W. Lloyd Warner’s system of social stratification is very popular and it is described as follows:



  1. UPPER-UPPER CLASS: Consisting of locally prominent families with at least second or
    third generation wealth. Basics values are – living graciously, upholding family reputation,
    reflecting the excellence of one’s breeding and displaying a sense of community responsibility.

  2. LOwER-UPPER CLASS: This class consists of recently arrived and never quite accepted
    wealthy families such as city executive elite, proprietor of large business and newly well-to-
    do doctors, lawyers, architects and others. Their basic values are partly that of upper-upper
    pursuit of gracious living and the upper-middle class drives for success.

  3. UPPER-MIDDLE CLASS: This class is made up of moderately successful professional men
    and women, owners of medium-sized businesses, corporate men at the management level
    and young people in their 20s–30s who are expected to arrive at this occupational status
    level by their middle or late 30s. Basic goals are career success, reflecting this success in
    home décor and social participation, cultivating charm and polish, and a broad range of
    interest – either civic or cultural.

  4. LOwER-MIDDLE CLASS: Small business owners non- managerial office workers and
    highly paid blue-collar workers who are concerned with being accepted and respected in
    white-collar churches, clubs, neighbourhoods – these are the type of people in this class.
    Their major goal is respectability, and they live in neatly furnished, well- maintained homes
    in the town.

  5. UPPER-LOwER CLASS: This class consists of semi-skilled production-line workers with
    the goals of enjoying life and living well from day-to-day. They try to be modern, keep step
    with the times and take advantage of progress to live more comfortably.

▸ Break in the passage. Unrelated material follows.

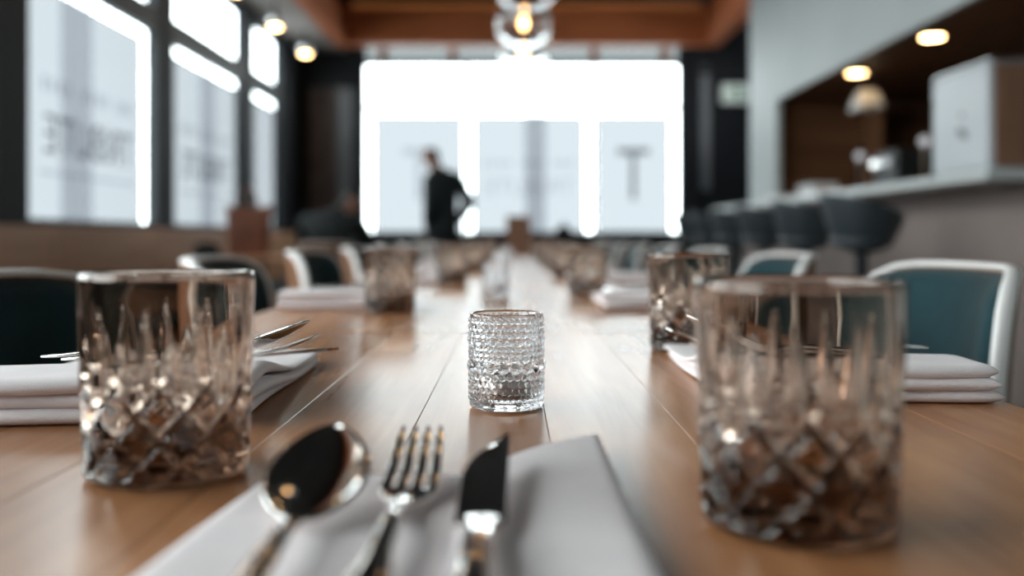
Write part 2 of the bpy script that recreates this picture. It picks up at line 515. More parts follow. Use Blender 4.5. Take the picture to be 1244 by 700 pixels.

  6. LOwER-LOwER CLASS: This class consists of unskilled workers, unassimilated ethnics,
    and the sporadically employed. Their purchasing power is very low. The group is characterized
    by apathy, fatalism and other various anti-social activities.


In various promotional efforts, advertisers should beware of the influence of social class membership
on buying behaviour. The consumption patterns of a class operate as prestige symbols to identify class
membership. Advertisements, appeals, copy, art and media may differ in selling the same product to
different social classes. (Engel, Blackwell and Kollat, 1973)


HEREDITARY FAMILY STATUS


When an individual is born, he immediately inherits that family social status which he grows up with
until he becomes an adult. He can improve the inherited family status through his own efforts. An
individual’s family plays a great role in the formation of his basic value and attitude. Family training
at the childhood stage remains to affect the individual’s tastes in relation to many purchases he makes.


A change in social strata does not immediately change the individual purchase behaviour because of
effects from his inherited family status.